WHAT IS REQUIRED:
Write the data out again, character for character, with no images.

━━ GIVEN DATA

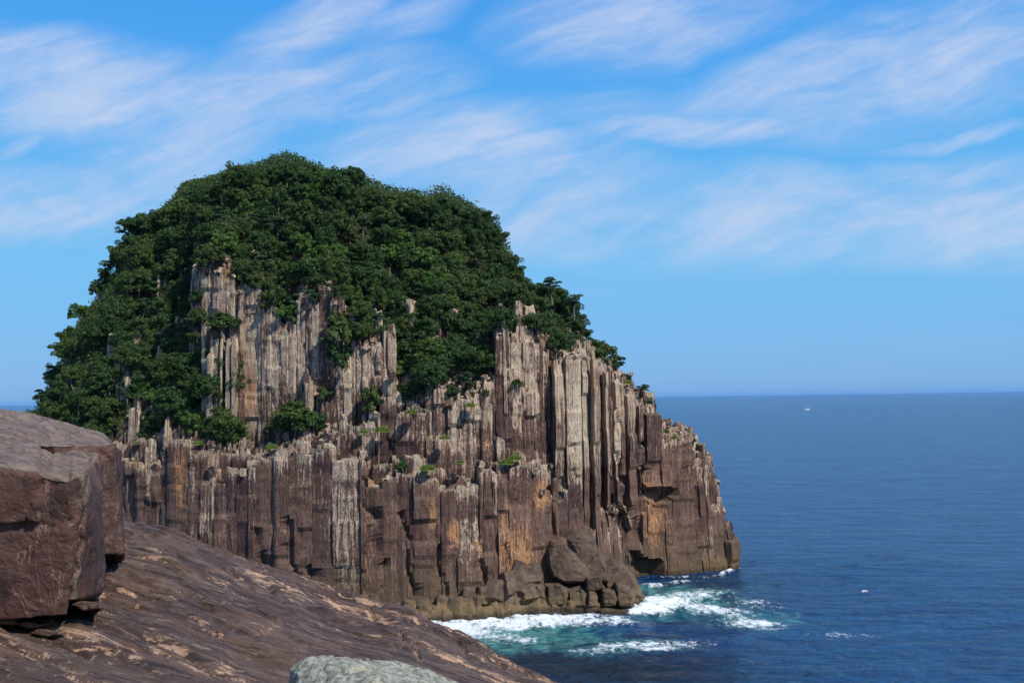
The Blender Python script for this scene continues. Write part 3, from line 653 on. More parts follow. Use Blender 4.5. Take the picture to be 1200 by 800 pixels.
for (x0, y0, x1, y1, wd_, dp) in [(250,640,330,700,2.0,.07),(330,700,420,735,1.6,.06),(150,690,330,745,1.8,.05),(100,735,260,790,1.8,.06),(180,640,300,690,1.4,.05),(420,700,560,770,1.6,.05),(480,735,500,775,1.6,.05),(250,745,360,770,1.6,.05),(60,760,180,800,1.8,.05),(540,765,600,792,1.4,.04)]:
    kk = np.clip(((pxg - x0)*(x1-x0) + (pyg - y0)*(y1-y0)) / ((x1-x0)**2 + (y1-y0)**2), 0, 1); cx_, cy_ = x0 + kk*(x1-x0), y0 + kk*(y1-y0) + 5*np.sin(kk*9 + x0) 
    Zg = Zg - dp * np.exp(-(np.hypot(pxg - cx_, (pyg - cy_)) / wd_)**2) - dp * .7 / (1 + np.exp(-(pyg - cy_) / 1.2)) * np.exp(-(np.hypot(pxg - cx_, pyg - cy_) / 16)**2)
# a crack running down the slab
ck = np.abs(pxg - (455 + 40*np.sin(pyg*.06)*.25 + (pyg - 740) * .75)); cm = ((pyg > 715) & (pyg < 790))
Zg = Zg - np.where(cm, .10 * np.clip(1 - ck / 3.5, 0, 1), 0)
edge = np.exp(-(fr / .22) ** 2) * .55 * (vn(U_*.22, V_*.9, 0, 77) > -.05) + np.where(cm, .7 * np.clip(1 - ck / 7, 0, 1), 0)
for (a, b, c, d, g) in [(100,760,90,14,.5),(215,772,60,12,.5),(330,690,70,8,.45),(180,650,30,6,.5),(255,685,60,8,.4),(440,725,40,8,.35),(60,790,60,8,.3),(290,655,30,5,.55),(500,760,40,6,.3)]:
    k = (pxg - a)*.9 + (pyg - b)*.43; k2 = -(pxg - a)*.38 + (pyg - b)*.92; edge = np.maximum(edge, g * np.exp(-(k/c)**2 - (k2/d)**2) + .0)
edge = np.maximum(edge, .42 * np.exp(-(f2_ / .2)**2) * (vn(U_*.6, V_*1.4, 0, 78) > .1))
mk = np.stack([edge, np.clip(.28 + .35*fbm(U_*.3, V_*.6, 0, 5), 0, 1), 0*Xg, 0*Xg + 1], -1)
vs = np.stack([Xg, Yg, Zg], -1)
tag(mesh_np('headland_slab', vs.reshape(-1, 3), grid_faces(nx, ny), M_fg, {'mask': mk.reshape(-1, 4)}, smooth=True), kind='structure')
# the rest of the headland: under the viewer, and down to the sea behind the ridge
nx2, ny2 = 120, 80
th = np.linspace(0, 2*math.pi, nx2)[:, None]; rr = np.linspace(0, 1, ny2)[None, :] ** 1.2
cxh, cyh = -14.0, -14.0
rx = (30 + 34*rr*0) ; outer = 75 + 8*np.sin(3*th)
Rr = 4 + rr * outer
Xh = cxh + Rr*np.cos(th)*np.where(np.cos(th) > 0, .52, 1.0); Yh = cyh + Rr*np.sin(th)*np.where(np.sin(th) > 0, .72, 1.0)
Zh = 27.2 - 31 * np.clip((Rr - 14) / 64, 0, 1) ** .9 + 1.1*fbm(Xh*.12, Yh*.12, 0, 51, 5)
Zh = np.minimum(Zh, 27.4)
mk2 = np.zeros((nx2*ny2, 4)); mk2[:, 3] = 1; mk2[:, 1] = .2
tag(mesh_np('headland', np.stack([Xh + 0*Zh, Yh + 0*Zh, Zh], -1).reshape(-1, 3), grid_faces(nx2, ny2), M_fg, {'mask': mk2}, smooth=True), kind='structure')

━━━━

RESULT OF THIS EXERCISE:
The Blender Python script for this scene continues. Write part 3, from line 653 on. More parts follow. Use Blender 4.5. Take the picture to be 1200 by 800 pixels.
for (x0, y0, x1, y1, wd_, dp) in [(250,640,330,700,2.0,.07),(330,700,420,735,1.6,.06),(150,690,330,745,1.8,.05),(100,735,260,790,1.8,.06),(180,640,300,690,1.4,.05),(420,700,560,770,1.6,.05),(480,735,500,775,1.6,.05),(250,745,360,770,1.6,.05),(60,760,180,800,1.8,.05),(540,765,600,792,1.4,.04)]:
    kk = np.clip(((pxg - x0)*(x1-x0) + (pyg - y0)*(y1-y0)) / ((x1-x0)**2 + (y1-y0)**2), 0, 1); cx_, cy_ = x0 + kk*(x1-x0), y0 + kk*(y1-y0) + 5*np.sin(kk*9 + x0) 
    Zg = Zg - dp * np.exp(-(np.hypot(pxg - cx_, (pyg - cy_)) / wd_)**2) - dp * .7 / (1 + np.exp(-(pyg - cy_) / 1.2)) * np.exp(-(np.hypot(pxg - cx_, pyg - cy_) / 16)**2)
# a crack running down the slab
ck = np.abs(pxg - (455 + 40*np.sin(pyg*.06)*.25 + (pyg - 740) * .75)); cm = ((pyg > 715) & (pyg < 790))
Zg = Zg - np.where(cm, .10 * np.clip(1 - ck / 3.5, 0, 1), 0)
edge = np.exp(-(fr / .22) ** 2) * .55 * (vn(U_*.22, V_*.9, 0, 77) > -.05) + np.where(cm, .7 * np.clip(1 - ck / 7, 0, 1), 0)
for (a, b, c, d, g) in [(100,760,90,14,.5),(215,772,60,12,.5),(330,690,70,8,.45),(180,650,30,6,.5),(255,685,60,8,.4),(440,725,40,8,.35),(60,790,60,8,.3),(290,655,30,5,.55),(500,760,40,6,.3)]:
    k = (pxg - a)*.9 + (pyg - b)*.43; k2 = -(pxg - a)*.38 + (pyg - b)*.92; edge = np.maximum(edge, g * np.exp(-(k/c)**2 - (k2/d)**2) + .0)
edge = np.maximum(edge, .42 * np.exp(-(f2_ / .2)**2) * (vn(U_*.6, V_*1.4, 0, 78) > .1))
mk = np.stack([edge, np.clip(.28 + .35*fbm(U_*.3, V_*.6, 0, 5), 0, 1), 0*Xg, 0*Xg + 1], -1)
vs = np.stack([Xg, Yg, Zg], -1)
tag(mesh_np('headland_slab', vs.reshape(-1, 3), grid_faces(nx, ny), M_fg, {'mask': mk.reshape(-1, 4)}, smooth=True), kind='structure')
# the rest of the headland: under the viewer, and down to the sea behind the ridge
nx2, ny2 = 120, 80
th = np.linspace(0, 2*math.pi, nx2)[:, None]; rr = np.linspace(0, 1, ny2)[None, :] ** 1.2
cxh, cyh = -14.0, -14.0
rx = (30 + 34*rr*0) ; outer = 75 + 8*np.sin(3*th)
Rr = 4 + rr * outer
Xh = cxh + Rr*np.cos(th)*np.where(np.cos(th) > 0, .52, 1.0); Yh = cyh + Rr*np.sin(th)*np.where(np.sin(th) > 0, .72, 1.0)
Zh = 27.2 - 31 * np.clip((Rr - 14) / 64, 0, 1) ** .9 + 1.1*fbm(Xh*.12, Yh*.12, 0, 51, 5)
Zh = np.minimum(Zh, 27.4)
mk2 = np.zeros((nx2*ny2, 4)); mk2[:, 3] = 1; mk2[:, 1] = .2
tag(mesh_np('headland', np.stack([Xh + 0*Zh, Yh + 0*Zh, Zh], -1).reshape(-1, 3), grid_faces(nx2, ny2), M_fg, {'mask': mk2}, smooth=True), kind='structure')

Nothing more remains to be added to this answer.